At current fuel and utility prices far too many Alaskans are having trouble making ends meet. Congress must observe the oath of doctors and “do no harm” while trying to treat climate concerns. Alaskans are barely holding on under these record fuel prices. Making these costs rise far higher without, at least the clear expectation, that action will eventually reduce energy costs and help new industry and jobs flourish is unacceptable in my view.

Since I last appeared before the Alaska Municipal League, Congress has done a great deal on the energy front. We passed the Energy Independence and Security Act that includes two grant programs to promote renewable energy in Alaska, which hopefully will be implemented and funded this year and provide aid to cut electricity costs. The bill took major strides to improve building codes and increase energy conservation and efficiency efforts. It extended weatherization programs. It increased lighting efficiency and will improve vehicle fuel economy in the future.

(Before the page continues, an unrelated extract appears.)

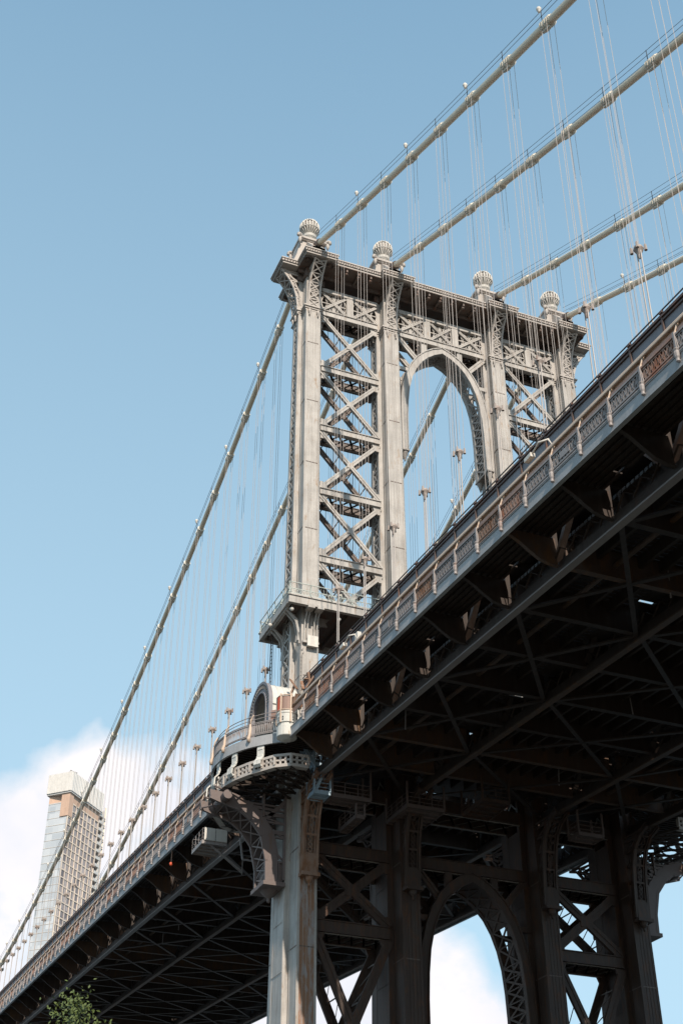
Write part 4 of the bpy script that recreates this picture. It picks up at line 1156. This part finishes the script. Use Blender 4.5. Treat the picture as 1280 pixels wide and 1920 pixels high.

Congress has increased funding, unfortunately not enough, for the Low Income Home Energy Assistance program to aid lower-income residents deal with these record fuel costs.

But we will keep trying to do more.

At this time we truly need a balanced energy plan for America. But I will save my “open ANWR speech” for another venue.

The overriding concern in the Senate in coming weeks will be how to address record energy costs, without worsening them and hopefully while reducing the nation’s carbon emissions – potentially the cause of climate change. It is a truly daunting task and I would welcome your advice on what we should be trying to do in carbon limitation legislation.

So let me stop talking and start listening to your questions and your wisdom. Thanks for the invite.